Chinese school kids are dropping desktop like a bad habit

A new white paper on China’s “digital children” shows that less than half of youth aged 6-15 have used a desktop computer in the past year, or ever.

A new white paper on China’s “digital children” shows that less than half of youth aged 6-15 have used a desktop computer in the past year, or ever. Only around 15-20% said the same for smartphones:

Chinese Users Market Research: Chinese Kids Smart Phone Desktop Usage

Mobile was by far the preferred device for almost every online activity. The only two use cases in which desktop outstripped mobile was for “search” and “online classes” – mobile phones were even the preferred device for doing homework:

China Digital Youth: Chinese Elementary and Middle School Students Mobile device usage

Why it matters

Homework is assigned on mobile and completed offline

Even in a society as phone-focused as China, it might seem a little strange that mobile is the preferred medium for homework, particularly since desktop is the choice for other education-based use cases, like search and e-courses. It seems even stranger in comparison with the US, where 39% of middle and high school students prefer to complete their homework on a laptop, and only 6% on a smartphone (Pearson).
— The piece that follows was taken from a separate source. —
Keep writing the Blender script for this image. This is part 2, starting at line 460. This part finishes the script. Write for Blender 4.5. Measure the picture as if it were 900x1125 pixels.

But we can make some guesses as to why mobile trumps desktop in China:

  1. At the 6-15 age level, students are required to complete pen-and-paper assignments, rather than typed assignments, to practice penmanship and Chinese character memorization.
  2. Few Chinese families have desktops at home.
  3. Chinese education authorities are actively urging teachers to encourage offline work (Techcrunch):
[National recommendations by China’s education authorities] include limiting the amount of online homework to reduce nearsightedness, which has become a source of concern for parents and society at large.

Teachers and students communicate over social media

While educators in Western countries may draw firmer divisions between their personal and professional lives by refusing to connect with students over social media, Chinese educators rely on social media platforms to keep classes organized and stay connected to parents and colleagues. Teachers frequently organize WeChat or QQ groups for each homeroom and parent committee, then assign homework and keep parents involved via those groups.

The practice is so widespread that China’s education authorities have felt compelled to condemn it, citing concerns about teacher “laziness” (Techcrunch):

A proposal posted last week by the Department of Education in China’s eastern province of Zhejiang said teachers should be banned from using WeChat, QQ or other mobile apps to assign homework or ask parents to grade students’ assignments.

What to watch: With homework assignments happening so pervasively over mobile, the transition to completing those assignments on the same device will be a natural one.